Of course this is only if it is ok with the designer, Syn08!
 
This could be a long shot, has anyone got the skills and time to get some of these PCB's built. I dont know if there is enough interest to make it worthwhile. Id be happy to pay upfront if we can get enough interest.
Of course this is only if it is ok with the designer, Syn08!
You should learn to make PCB yourself. It is not that complicated. Start reading tutorilals abaout it. Internet is full of them.
Buying factory made boards is not real DIY. It is more interesting building something out of raw material. It is not a matter of costs, but a real pleasure.
DIY builders become lazy.
 
Some of us don't have the time to make our own pcbs. As much as I'd like to, I barely have space to solder in my house and with little uns running around haz-chem is a no-no. So for some of us group buys of brilliant designs with help from other diyers is all we have to keep us from the grasp of the merciless retailers.

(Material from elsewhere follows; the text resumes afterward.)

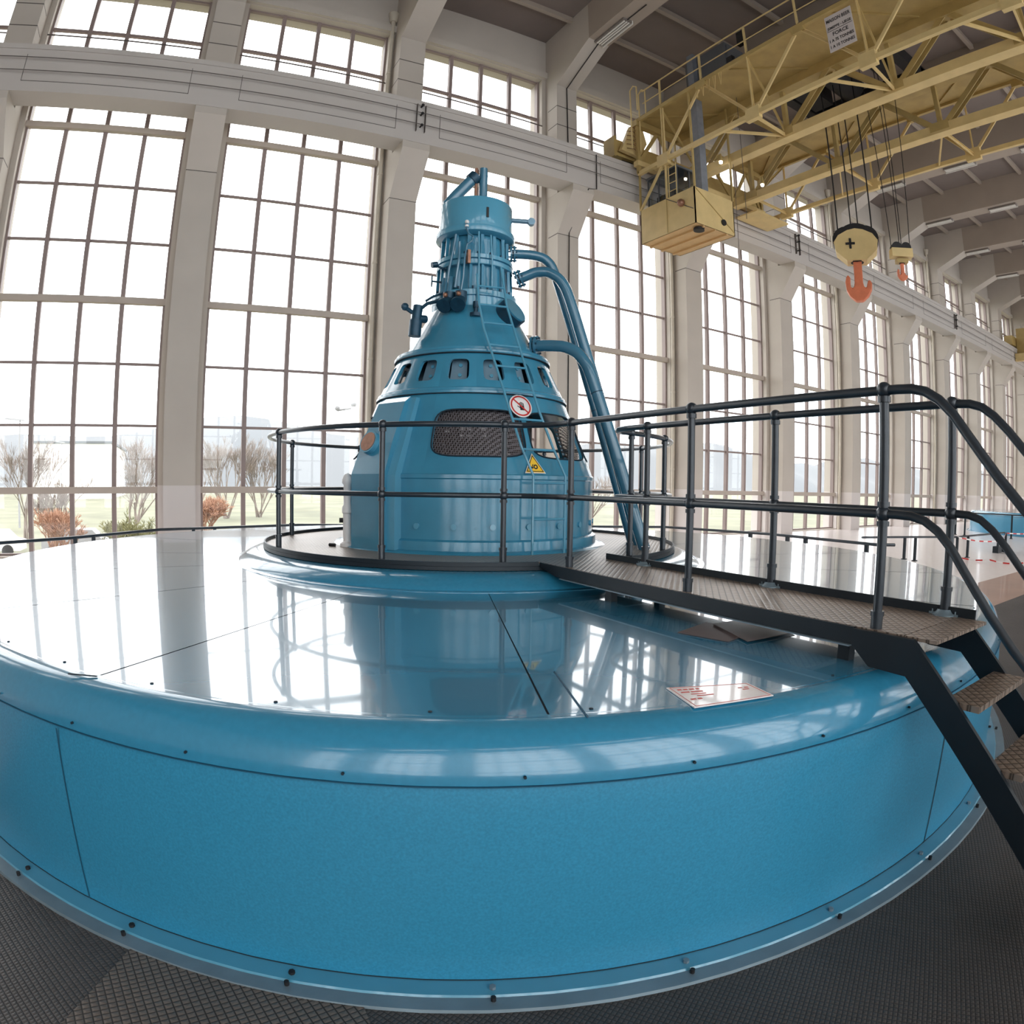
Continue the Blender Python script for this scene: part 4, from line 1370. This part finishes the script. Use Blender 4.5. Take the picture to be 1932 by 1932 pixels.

Syn, I'd be willing to help out however I can if you were prepared to allow a group buy on this. Paying per board, helping with set-up costs with a pcb fab, whatever would help make this a relaity for those of use who have keenly followed your various Phonostage endeavours over the years.
 
Disabled Account
Joined 2008
Hi all

As you may have noticed syn08 is in the Sin Bin and not able to post a message.

This is the status:

He don’t have time nor interest in organizing a group buy for the HPS 5.1 boards/parts (nor any of his other projects).

You CAN grab all the information needed from his web site for free, for any non-commercial DIY use.

Note: The formal copyright statement is on the front page of his website

HERE

If anybody wants to organize a group buy, based on the information he is providing, you are free to do so.

He can offer only very limited support over email
PS! (and don't hold your breath for quick responses).